Traditional Ideas about the Afterlife

 

Life in the afterworld was imagined very "worldy" in most traditions. In Judaism and Christianity, it was even thought that the new heavenly human would be formed again from the dust on the Day of Judgement. For this reason, Jewish cemeteries have to remain undisturbed until today.

In the teaching of the three worlds (heaven – earth - underworld), over time underworld and upper world became more and more polarized. In old European folk belief, the underworld was quite a normal world, worth living in, only with less sunlight; which is why the people there were pale-skinned. But already in the Greek Hades, the underworld became a world of shadows and a place of banishment.

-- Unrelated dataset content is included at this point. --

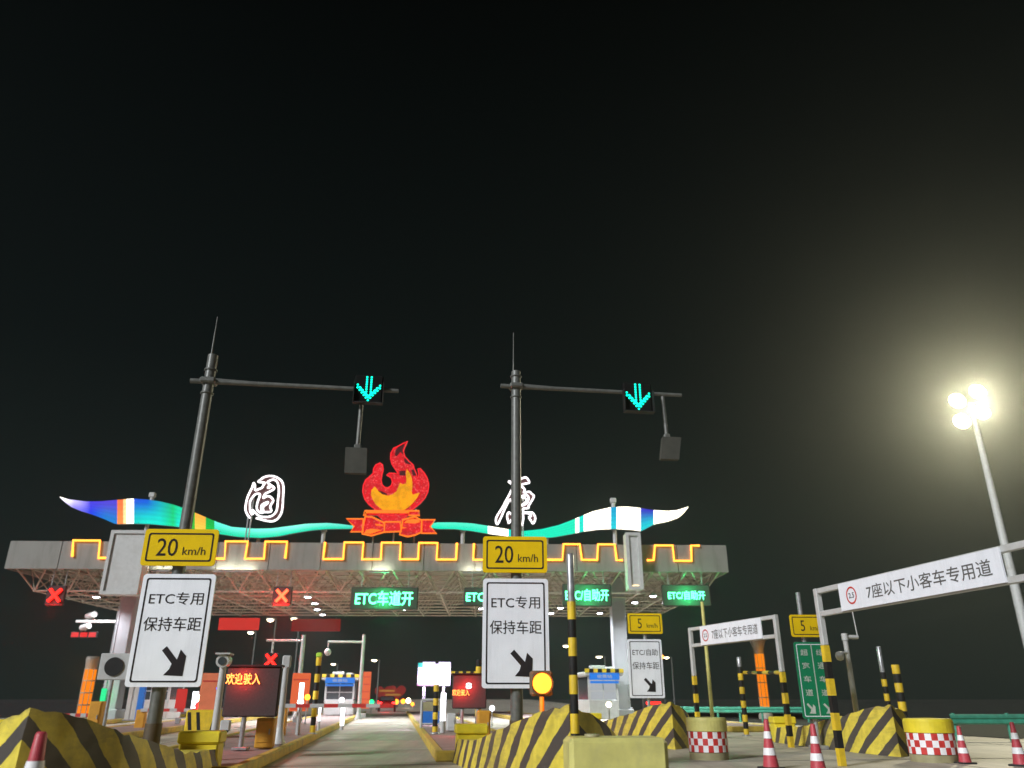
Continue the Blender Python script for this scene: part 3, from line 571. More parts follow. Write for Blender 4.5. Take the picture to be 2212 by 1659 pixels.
def hang_box(lab, X, D, lx, z, zb, wd, ht, tilt):
    r = thing('hanging_antenna', lab, 'antenna', arm_pt(X, D, lx, z), A, 'antenna boxes hanging from the arms')
    m = MB(); m.tube([(0, 0, 0), (tilt * .3, 0, zb - z)], .045, 8); m.box((tilt * .3, 0, zb - z), (.14, .1, .1), bev=.02); m.build('drop_rod', M['pole'], r)
    m = MB(); hx = ht / 2; cx, cz = tilt, zb - z - hx - .03
    m.prism([(cx - wd / 2 - tilt * .5, cz - hx), (cx + wd / 2 - tilt * .5, cz - hx), (cx + wd / 2 + tilt * .5, cz + hx), (cx - wd / 2 + tilt * .5, cz + hx)], -.05, .09); m.build('antenna_panel', mat('antenna grey', (.065, .065, .055), .7, spec=.2), r)
hang_box('square antenna box hanging beside the tip of the flame', XL, 14.2, 3.02, ZAL, Zp(968, 14.7), .42, .52, -.02)
hang_box('tilted antenna box hanging from the middle pole arm', XC, 16.0, 3.40, ZAC, Zp(940, 16.4), .42, .52, .09)
# amber beacon on its own post
X = Xp(1170, 1476, 13.2); zc = Zp(1476, 13.2)
r = thing('warning_beacon', 'round amber warning beacon glowing in front of the middle lane sign', 'beacon', (X, 13.2, 0), A)
MB().tube([(0, 0, 0), (0, 0, zc - .2)], .04, 8).build('post_shaft', M['orange'], r)
m = MB(); m.box((0, .06, zc), (.36, .16, .38), bev=.03); m.tube([(0, -.01, zc), (0, -.08, zc)], .175, 20, caps=False); m.build('housing', mat('beacon housing', (.16, .12, .08), .8, spec=.1), r)
m = MB(); n = 24; q = [(.155 * math.cos(2 * math.pi * i / n), -.055, zc + .155 * math.sin(2 * math.pi * i / n)) for i in range(n)]; m.add(q + [(0, -.085, zc)], [(i, (i + 1) % n, n) for i in range(n)]); m.build('lens', M['e_beacon'], r)
L = bpy.data.lights.new('beacon glow', 'POINT'); L.energy = 26; L.color = (1, .22, .01); L.shadow_soft_size = .1; lo = bpy.data.objects.new('light_source', L); C.objects.link(lo); lo.parent = r; lo.location = (0, -.32, zc)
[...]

The underworld as a dark place for the banished ones

In Judaism and Christianity, this underworld became the hell. Heaven, instead, had always been a place of life in abundance and pleasure. Only a favored few could get there. In India, it was the ones who possessed magical powers: deities, beings of nature, ascetics, sorcerers, witches and yogis. In the Teutons, it was the brave warriors, and in ancient Egypt it was the pharaohs and the high priests.

Later, heaven became "democratised" and accessible also for the common people – provided that they complied with the religious teachings. Those who violated the religious and worldly order were punished in hell.

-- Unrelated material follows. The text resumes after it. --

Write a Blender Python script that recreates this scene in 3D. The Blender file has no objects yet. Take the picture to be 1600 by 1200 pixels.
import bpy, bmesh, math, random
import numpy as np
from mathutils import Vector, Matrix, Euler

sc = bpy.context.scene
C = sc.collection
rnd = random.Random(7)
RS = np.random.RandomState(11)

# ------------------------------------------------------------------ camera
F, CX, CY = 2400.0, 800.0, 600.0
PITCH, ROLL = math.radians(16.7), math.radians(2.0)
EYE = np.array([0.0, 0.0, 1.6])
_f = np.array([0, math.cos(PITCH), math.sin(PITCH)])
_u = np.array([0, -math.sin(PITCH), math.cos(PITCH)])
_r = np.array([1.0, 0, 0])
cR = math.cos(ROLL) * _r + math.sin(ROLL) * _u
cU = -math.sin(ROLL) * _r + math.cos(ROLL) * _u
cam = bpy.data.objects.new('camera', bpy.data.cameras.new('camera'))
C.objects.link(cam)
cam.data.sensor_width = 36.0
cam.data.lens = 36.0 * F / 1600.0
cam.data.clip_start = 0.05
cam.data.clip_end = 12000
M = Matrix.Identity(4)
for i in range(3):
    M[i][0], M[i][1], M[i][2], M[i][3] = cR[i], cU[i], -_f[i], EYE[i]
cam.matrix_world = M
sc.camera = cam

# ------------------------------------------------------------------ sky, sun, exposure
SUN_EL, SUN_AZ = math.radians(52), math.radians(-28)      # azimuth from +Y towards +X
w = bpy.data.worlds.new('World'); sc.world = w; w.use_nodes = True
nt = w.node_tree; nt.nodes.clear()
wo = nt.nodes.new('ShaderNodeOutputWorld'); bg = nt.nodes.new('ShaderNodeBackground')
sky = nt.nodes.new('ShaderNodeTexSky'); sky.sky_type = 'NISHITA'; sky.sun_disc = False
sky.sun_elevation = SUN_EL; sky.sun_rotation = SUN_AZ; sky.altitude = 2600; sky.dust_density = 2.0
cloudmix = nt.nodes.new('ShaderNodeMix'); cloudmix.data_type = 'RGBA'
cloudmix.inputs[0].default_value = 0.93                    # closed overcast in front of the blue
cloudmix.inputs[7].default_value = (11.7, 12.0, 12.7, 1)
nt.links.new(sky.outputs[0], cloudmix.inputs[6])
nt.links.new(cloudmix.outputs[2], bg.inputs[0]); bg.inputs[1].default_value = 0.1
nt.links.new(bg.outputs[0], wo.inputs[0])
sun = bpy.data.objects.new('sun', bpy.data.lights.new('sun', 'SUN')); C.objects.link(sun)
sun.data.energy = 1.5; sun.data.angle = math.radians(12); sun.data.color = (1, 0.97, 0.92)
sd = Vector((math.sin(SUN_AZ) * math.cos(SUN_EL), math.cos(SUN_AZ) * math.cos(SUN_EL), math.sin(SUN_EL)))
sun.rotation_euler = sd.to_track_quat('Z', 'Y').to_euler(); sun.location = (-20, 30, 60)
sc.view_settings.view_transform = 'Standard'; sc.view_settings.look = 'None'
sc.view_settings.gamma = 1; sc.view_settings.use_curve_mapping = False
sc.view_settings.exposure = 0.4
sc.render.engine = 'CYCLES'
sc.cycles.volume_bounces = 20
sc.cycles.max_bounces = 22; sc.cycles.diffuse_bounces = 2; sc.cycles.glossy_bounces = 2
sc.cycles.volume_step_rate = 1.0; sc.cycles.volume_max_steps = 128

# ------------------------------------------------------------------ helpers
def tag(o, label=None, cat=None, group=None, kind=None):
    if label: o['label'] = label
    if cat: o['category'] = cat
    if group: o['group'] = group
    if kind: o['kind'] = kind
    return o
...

The fact that the world beyond had become a place of reward and punishment required an otherworldly judiciary. In the ancient Egypt, it was Osiris who ruled the world of the dead. Anubis was the judge, who weighed the heart (soul) of the deceased on a scale against the feather of truth, Maat (the feather also symbolizes a wing, the Ba-bird and the soul). Maat is the order.

Thoth was the bookkeeper of Anubis and wrote down the judgement on a papyrus scroll. Behind Thoth, there always stood the demon Ammit, which devoured the hearts of the unrighteous.

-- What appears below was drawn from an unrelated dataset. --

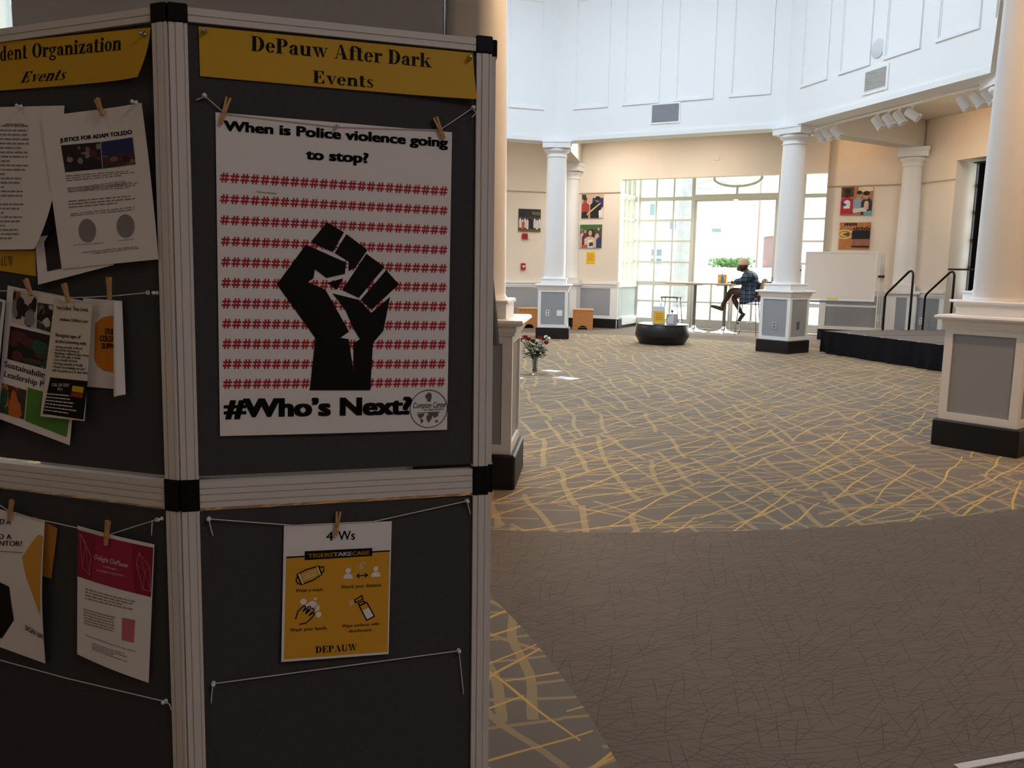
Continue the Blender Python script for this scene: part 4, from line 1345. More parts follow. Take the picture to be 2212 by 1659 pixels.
# track lights under the right atrium beam
TRK = Fr(AFR.p(0, -.40, BZ), AFR.ex, AFR.ey)
tr = thing('light_track', 'white lighting track fixed along the beam over the stage', 'light track', tuple(TRK.p(2.0, 0, 0)))
m = MB(TRK)
m.box(.31, 3.68, -.018, .018, -.028, 0)
m.build('rail', WHITE, tr)
HEADS = [(.36, 'leftmost of three close track heads beside the bay column'), (.54, 'middle of three close track heads beside the bay column'), (.75, 'rightmost of three close track heads beside the bay column'),
         (1.66, 'first of four track heads below the louvred vent'), (1.88, 'second of four track heads below the louvred vent'), (2.09, 'third of four track heads below the louvred vent'), (2.33, 'last of four track heads below the louvred vent, tilted most'),
         (3.20, 'track head left of the last three by the nearest column'), (3.41, 'track head in the middle of the last three by the nearest column'), (3.59, 'track head partly hidden by the nearest right column')]
for i, (s, lab) in enumerate(HEADS):
    root = thing('track_light', 'white cylinder spotlight, ' + lab, 'spotlight', tuple(TRK.p(s, 0, -.16)), 'spotlight heads on the lighting track')
    m = MB(TRK)
    m.lathe([(.022, -.028), (.022, -.045), (.010, -.05), (.010, -.10)], 10, c=(s, 0))
    m.build('stem', WHITE, root)
    tilt = (.95 if i == 6 else .62) if i > 2 else .78
    ax = (TRK.ex * .75 - TRK.ey * .45).normalized()
    d = (ax * sin(tilt) - Vector((0, 0, 1)) * cos(tilt)).normalized()
    c = TRK.p(s, 0, -.145)
    q = d.orthogonal().normalized()
    fh = Fr(c, q, d.cross(q), d)
    m = MB(fh)
    m.lathe([(.0, -.085), (.050, -.085), (.056, -.075), (.056, .085), (.062, .088), (.062, .105), (.048, .105), (.044, .06), (.0, .06)], 20)
    m.build('head', WHITE, root)

# ---------------------------------------------------------------- two plywood stools by the far wall
PLY = mat('orange_pine', 'B87C45', .55, noise=.25, nscale=22)
PLYL = mat('pale_pine_edge', 'D9B27E', .55, noise=.15, nscale=30)


def ply_stool(x, y, deg, label):
    f = turned(x, y, deg)
    root = thing('plywood_stool', label, 'stool', (x, y, 0), 'plywood stools by the far wall')
    arch = [(-.215, 0), (-.10, 0)] + [(-.10 + .10 * (1 - cos(a)), .085 * sin(a) ** .8) for a in [pi * i / 12 for i in range(1, 12)]] + [(.10, 0), (.215, 0), (.215, .41), (-.215, .41)]
    for y0, y1 in ((-.2, -.175), (.175, .2)):
        m = MB(f)
        m.plate(arch, y0, y1)
        m.build('end_panel', PLY, root)
    for x0, x1 in ((-.215, -.19), (.19, .215)):
        m = MB(f)
        m.box(x0, x1, -.175, .175, 0, .41)
        m.build('side_panel', PLYL, root)
    m = MB(f)
    m.box(-.225, .225, -.21, .21, .41, .435)
    m.build('seat', PLYL, root)


ply_stool(1.50, 17.98, -4, 'orange pine plywood cube stool right of the left window column')
ply_stool(.30, 18.14, 14, 'orange pine plywood cube stool half hidden left of the window column')

# ---------------------------------------------------------------- round black low table and what lies on it
dx, dy = 2.64, 14.72
root = thing('low_table', 'black round drum table on the patterned carpet before the bay window', 'table', (dx, dy, 0))
DRUM = mat('black_vinyl', '17161A', .38)
m = MB(turned(dx, dy, 0))
m.lathe([(.385, 0), (.40, .018), (.470, .14), (.475, .155), (.448, .345), (.438, .352), (.0, .352)], 56)
m.build('drum', DRUM, root)
m = MB(turned(dx, dy, 0))
m.lathe([(.452, .338), (.456, .345), (.452, .352), (.440, .356), (.0, .356)], 56)
m.build('top', mat('black_vinyl_top', '26252A', .3), root)
t = thing('sign_stand', 'white countertop stand holding a yellow flyer on the black round table', 'sign', (2.56, 14.66, .356))
f = turned(2.56, 14.66, 2, .356)
m = MB(f)
m.box(-.105, .105, -.04, .05, 0, .012)
m.add([(-.105, -.02, .012), (.105, -.02, .012), (.105, .02, .012), (-.105, .02, .012), (-.105, .02, .30), (.105, .02, .30), (.105, .035, .30), (-.105, .035, .30)], [(0, 1, 5, 4), (2, 3, 7, 6), (0, 4, 7, 3), (1, 2, 6, 5), (4, 5, 6, 7), (0, 3, 2, 1)])
m.build('holder', mat('stand_white', 'D9DCE6', .4), t)
m = MB(f)
m.add([(-.10, -.0215, .014), (.10, -.0215, .014), (.10, .0065, .215), (-.10, .0065, .215)], [(0, 1, 2, 3)])
m.build('yellow_sheet', mat('notice_yellow', ''), t)
m = MB(f)
for k in range(4):
    z = .07 + .034 * k
    y = -.0225 + .1393 * (z - .014)
    m.add([(-.06, y, z), (.06, y, z), (.06, y + .0015, z + .009), (-.06, y + .0015, z + .009)], [(0, 1, 2, 3)])
m.build('typed_text', mat('notice_ink', ''), t)
t = thing('tissue_box', 'white printed carton with a dark spout beside the yellow sign', 'carton', (2.80, 14.72, .356))
f = turned(2.80, 14.72, -8, .356)
m = MB(f)
m.cbox(-.095, .095, -.07, .07, 0, .175, .006)
m.build('box', mat('carton_white', 'DDE0E6', .6), t)
m = MB(f)
m.plate([(-.09, .17), (.0, .16), (-.09, .10)], -.0715, -.0705)
m.box(.03, .09, -.0715, -.0705, .02, .165)
m.build('printed_patch', mat('carton_grey', 'B9B4B0', .6), t)
m = MB(f)
for a, z in ((-.088, .12), (-.088, .085), (-.088, .03), (.035, .03)):
    m.ball((a, -.071, z), .009, 8, sq=(1, .3, 1))
m.build('dots', BLACKM, t)
m = MB(f)
m.lathe([(.008, .175), (.008, .205), (.022, .212), (.024, .225), (.014, .236)], 12, c=(.0, 0))
m.build('spout', BLACKM, t)

# ---------------------------------------------------------------- bar stools and the high table
CHROME = mat('chrome_tube', 'B9BBBE', .22, metal=1.0)


def stool_frame(f, root, seat_m, seat_w=.40):
    m = MB(f)
    m.cbox(-seat_w / 2, seat_w / 2, -.19, .19, .735, .76, .012)
    m.build('seat', seat_m, root)
    for sx in (-1, 1):
        for sy in (-1, 1):
            m = MB(f)
            m.tube([(sx * .155, sy * .15, .735), (sx * .215, sy * .205, .0)], .011, 8)
            m.build('leg', CHROME, root)
    m = MB(f)
    a = .198
    m.tube([(-a, -a * .96, .26), (a, -a * .96, .26), (a, a * .96, .26), (-a, a * .96, .26), (-a, -a * .96, .26)], .008, 8)
    m.build('footrest', CHROME, root)


f = turned(3.20, 16.98, -24)
root = thing('bar_stool', 'backless chrome bar stool with a dark seat behind the black round table', 'stool', (3.20, 16.98, 0))
stool_frame(f, root, mat('dark_seat', '2F2E26', .6), .36)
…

In later Christianity, Christ Pantocrator took over the position of Osiris. Similar religious ideas were found in Persia – Zoroastrian religion – and in Babylon, and important elements of all three religions (including ancient Egyptian beliefs) found their way into Judaism and Christianity.

The role of Anubis as a judge was taken over by the archangel Michael in the particular judgement. In the medieval times, Michael was often depicted with a scales for the weighing of souls. Thoth became St. Peter as heavenly bookkeeper to write down the good and evil deeds of mankind, and the keeper of the keys of heaven.

The principle of reward and punishment was not appreciated by people in more recent times. In a revolt against religion, it was fought against the ideas of afterlife and the reward and punishment system. Now the notions of judgement in the beyond lost their validity and, instead, souls and a world beyond were not existing anymore. This was the central message of materialism, the countermovement to religion.

The conclusion for the people who believed in these new teachings was simple: ‘If I won’t be punished after death because there is no soul, then I can do what I want – provided that I am not caught by the worldly jurisdiction.’ With this attitude, people tend to become ruthless, irresponsible and crude.